Some of my tech colleagues believe that all our world needs is to be better organized around algorithms. In their minds, everything can be simplified (e.g. shopping, getting a driver, losing weight, dating, etc.) through the use of the right code. You have a problem, “There’s an app for that!” is their mantra. For these colleagues, total automation is the true nirvana and ultimate goal. In this reality, algorithms will create the perfect world, with humans exerting minimal effort to guide their lives. I have never bought into this notion.   As a psychologist, I recognize that the beauty of human engagement is tied to the imperfections & nuances of it. While technology continues to improve certain aspects of our lives, the joy of our existence is not solely based on neat algorithms, but rather on some of the more unpredictable parts, namely social interactions, which require a human touch. While we may acknowledge the value of social skills in our personal life, we may tend to take it for granted in our professional spaces. However, a recent study suggests that the labor market actually rewards social skills, and they should be considered a critical element for career advancement. If this is an area in which you struggle, here are some simple, non-automated tips to help increase your social skills in the workplace:

  • Consider people not things first– in your quest to get the job done quickly, to make that perfect product, or to hit that elusive sales target, you may become so enamored of things (e.g. metrics), at the expense of people. Ultimately, individuals are who will determine your advancement possibilities. If your direct reports don’t like you, they are less apt to contribute to your success. If your manager doesn’t feel connected to you, he or she may not provide you with a stellar performance review or advocate for your promotion.  Therefore, you should always take into consideration the impact of your style on work colleagues (e.g. managers, direct reports, team members), and be willing to modify it accordingly.
  • Take time to engage person to person- with the emergence of social media platforms, apps, and other indirect forms of communication, we can easily hide behind our technology walls. However, nothing will make greater impact than taking time from your workday to actually speak to your colleagues, to develop an emotional connection. If you feel that you are too busy for such engagement, you should add it to your work to-do list and view it as a productive, mandatory part of your day.
  • Seek out opportunities to work in groups- if your work environment is not already set up for you to work in groups, volunteer to work on projects that involve group interaction or join company committees that naturally involve such engagement.
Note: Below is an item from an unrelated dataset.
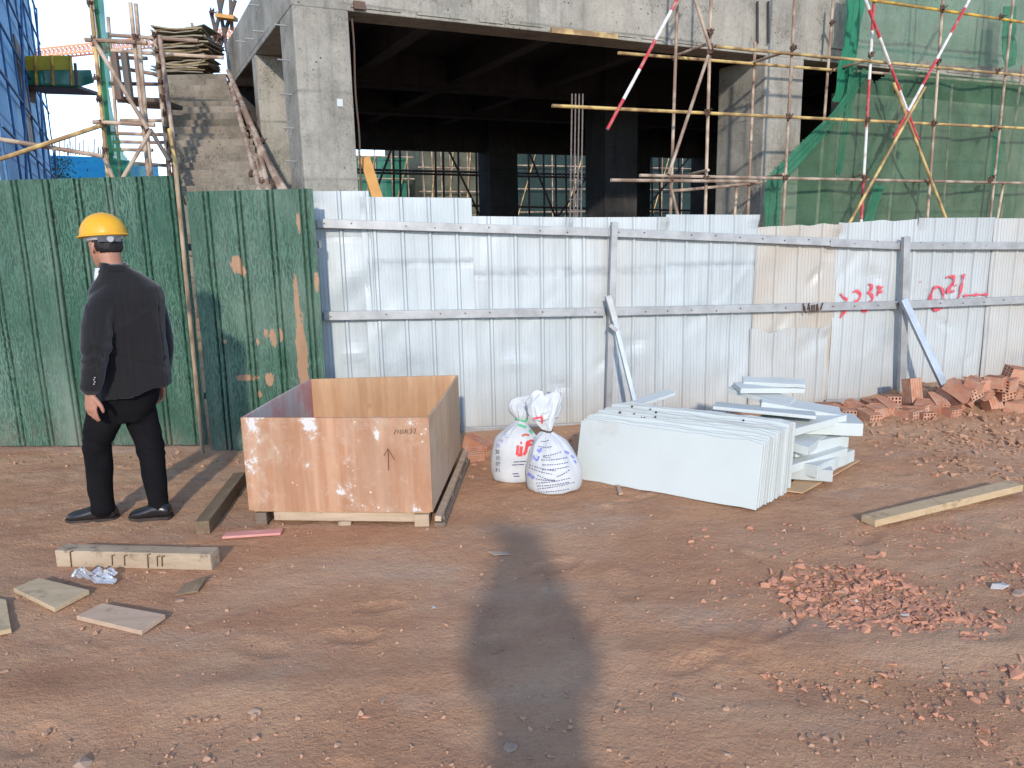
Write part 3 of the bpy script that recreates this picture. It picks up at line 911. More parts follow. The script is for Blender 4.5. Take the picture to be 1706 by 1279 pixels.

By working in a group, you can practice your social skills and also ask for feedback while doing so.
  • Filter before you speak or act- you may feel that you are being “real” by saying and doing what you feel in the workplace. However, this behavior may be to your detriment. Thinking about the impact of your words and actions in the workplace will benefit you, without sacrificing the integrity of your personhood. The way you act or talk with colleagues should be a bit different than how you engage normally with trusted friends and family members. For instance, some work colleagues may not get or appreciate your sarcasm, and may feel that you are just mean or insensitive. Therefore, it is crucial that you take the time to do the social calculations necessary before offering your verbal response or action.
  • Adjust your approach- social flexibility is a key element of emotional intelligence. You have to be able to read the room, or the moment. By doing so, you can assess what is needed and successfully provide it. For instance, one situation may call for some humor to lighten the mood, while another may require a more pensive, serious approach. Maintaining flexibility will enable you to build social capital, which is helpful in engendering goodwill and bolstering your career prospects.

If social skills are not a part of your core competencies, it is essential that you take the time to cultivate them for long-term career success and satisfaction. If they are already an area of strength, you should continue to utilize them for your career progress.  The responsibility to nurture these skills is in your hands, even if there is an for app for that!